Weiteres Problem ist eben, dass das Sortiment von der subjektiven Entscheidung des Einkäufers abhängt. Der wird natürlich von Sachen, die ihn selber interessieren, mehr bestellen als von Dingen, die er schlecht findet. Einfach, weil er meint, dass andere so ticken müssten wie er selber. Und Verkäufer können auch besser Dinge verkaufen, für die sie sich selber begeistern. Das ist nun mal Fakt.
Hermes Zitat: Was willst Du mehr?
Jetzt mal ernsthast.
Kommt mal alle ein klein wenig näher.
Noch näher!
Ja, so is' gut.
(geflüstert): "Wer liest denn heute noch SF?"

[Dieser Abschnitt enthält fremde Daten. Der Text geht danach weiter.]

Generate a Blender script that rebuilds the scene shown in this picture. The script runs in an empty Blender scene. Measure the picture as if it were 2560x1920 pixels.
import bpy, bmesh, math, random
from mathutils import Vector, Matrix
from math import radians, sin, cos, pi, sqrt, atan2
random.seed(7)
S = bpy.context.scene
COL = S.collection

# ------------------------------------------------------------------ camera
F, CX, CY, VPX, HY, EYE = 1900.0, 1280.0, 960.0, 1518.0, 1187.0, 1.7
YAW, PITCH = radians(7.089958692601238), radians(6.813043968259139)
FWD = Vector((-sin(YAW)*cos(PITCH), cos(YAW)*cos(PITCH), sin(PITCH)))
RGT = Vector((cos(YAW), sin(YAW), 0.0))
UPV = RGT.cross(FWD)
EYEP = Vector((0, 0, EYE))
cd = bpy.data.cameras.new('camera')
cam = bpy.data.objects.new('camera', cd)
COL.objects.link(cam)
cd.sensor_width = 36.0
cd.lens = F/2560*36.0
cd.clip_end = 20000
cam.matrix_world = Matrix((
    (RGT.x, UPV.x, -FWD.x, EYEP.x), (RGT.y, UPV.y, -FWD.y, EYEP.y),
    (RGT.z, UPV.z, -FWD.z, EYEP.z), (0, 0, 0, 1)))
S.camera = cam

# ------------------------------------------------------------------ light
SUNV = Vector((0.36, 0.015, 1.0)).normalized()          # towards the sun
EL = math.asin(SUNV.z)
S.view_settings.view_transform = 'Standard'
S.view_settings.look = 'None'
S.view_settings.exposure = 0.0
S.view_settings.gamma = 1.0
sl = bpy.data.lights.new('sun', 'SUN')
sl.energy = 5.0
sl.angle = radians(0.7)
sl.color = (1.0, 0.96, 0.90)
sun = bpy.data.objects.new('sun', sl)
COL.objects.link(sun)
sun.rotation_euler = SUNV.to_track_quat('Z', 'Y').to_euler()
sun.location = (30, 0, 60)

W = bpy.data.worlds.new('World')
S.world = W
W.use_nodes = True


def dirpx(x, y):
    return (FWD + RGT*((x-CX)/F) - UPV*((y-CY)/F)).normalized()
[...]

Bzgl. SF und/oder Fantasy, solltet ihr vielleicht mal entsprechende Fachgeschäfte aufsuchen, die sich auf diese Genres spezialisiert haben.
Allerdings kann ich mir gut vorstellen, daß es auf dem Lande (also auch in Städten mit weniger als eine Million Einwohnern) schwer ist, solche Geschäfte zu finden.
Jonas Hoffmann Zitat: Schon allein wegen den aktuellen Benzinpreisen ist dies heute schon wahrer Luxus.
Nach den Elfen sind die Vampire ja jetzt nicht mehr sooo angesagt.
Jetzt kommen die Engel!
Kerstin Zitat: Die Bezeichnung Fan bezieht sich auf fanatisch.